Tuesday, 17 November 2020

CHER: Love Hurts

 


(#429: 29 June 1991, 6 weeks)

 

Track listing: Save Up All Your Tears/Love Hurts/Love And Understanding/Fires Of Eden/I’ll Never Stop Loving You/One Small Step/A World Without Heroes/Could’ve Been You/When Love Calls Your Name/When Lovers Become Strangers/Who You Gonna Believe/The Shoop Shoop Song (It’s In His Kiss)

 

(Author’s Note: “The Shoop Shoop Song” only appears as an uncredited bonus track on the European edition of this album.)

 

Cher has a lot in common with Kylie Minogue. She has earned the reputation of one of pop’s great female survivors, someone who has come through an awful lot, or a lot of awfulness, and somehow has managed to emerge triumphant, defeating unfortunate previous affairs, illness and momentary career decline. Both are actresses as well as singers, and their music is principally purchased and identified with by women, though both also command a huge gay following. We evidently like our survivors.

 

Taking this context into account, it is easy to gauge the attraction of Love Hurts, the third album released by Cher following her return to music in the late eighties. At the time she was romantically involved with Bon Jovi’s then lead guitarist Richie Sambora, so an overall stadium rock mood was inevitable. Most of the record’s songs deal with love foiled, betrayed and collapsed, and examine how the singer ends up winning anyway.

 

It is not my musical world, but one can instantly picture how attractively anthemic this music must have seemed to the newly-liberated former inhabitants of Valium Court. “Love And Understanding” and “Fires Of Eden” are politely euphoric fist-pumpers in which their audience can believe and with which they can empathise.

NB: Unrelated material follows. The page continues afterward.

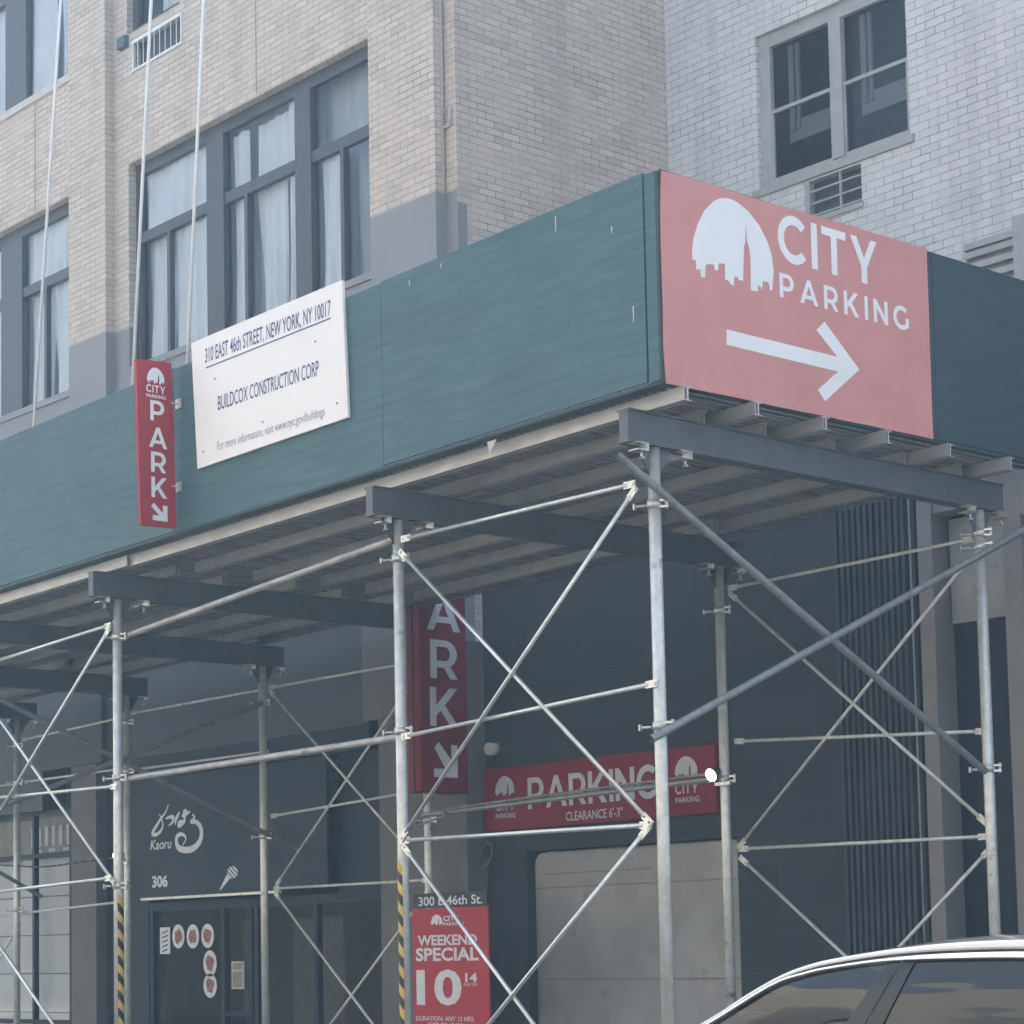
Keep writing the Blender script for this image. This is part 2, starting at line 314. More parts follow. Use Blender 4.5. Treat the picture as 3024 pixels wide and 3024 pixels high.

Cher first recorded “Love Hurts” as a straight ballad on her 1975 album Stages, but sixteen years and many troublesome personal experiences later, her 1991 reading is a remarkable and quite spellbinding soliloquy, albeit buried to some extent by early nineties production bombast.

 

“I’ll Never Stop Loving You” is a lighter-waving ballad written in part by David Cassidy, and one can easily imagine him singing it. “One Small Step,” co-written by fellow sixties endurer Barry Mann, has the singer trading lines with Mr Mister’s Richard Page. The album then hits the doldrums somewhat – the Kiss cover (“A World Without Heroes”) never really takes off – but with the aid of Diane Warren and others, Cher characteristically rallies round and takes us satisfactorily home with the cannily-constructed night-to-day transition of “When Lovers Become Strangers” and a predictably Bon Jovi-esque singalong finale in “Who You Gonna Believe.”

 

U.S. editions of this album omitted “The Shoop Shoop Song,” and there it was confined to the soundtrack album of its parent film, Mermaids. In Britain, however, it was a big number one single – the first Cher had had here since “I Got You Babe” – and its addition was probably the principal reason why the album went triple platinum here. However, I think it was best confined to the movie; the delivery of what should essentially be a lighthearted song is far too stentorian, as though our heads were being stamped with the obligation to remember “the sixties,” and it is irritatingly out of keeping with the mood carefully built up across the album as a whole. But, in 1991’s mainstream, who cared – the audience sang along to their hairbrushes, and it was all a good night out and a jolly, almost cathartic experience.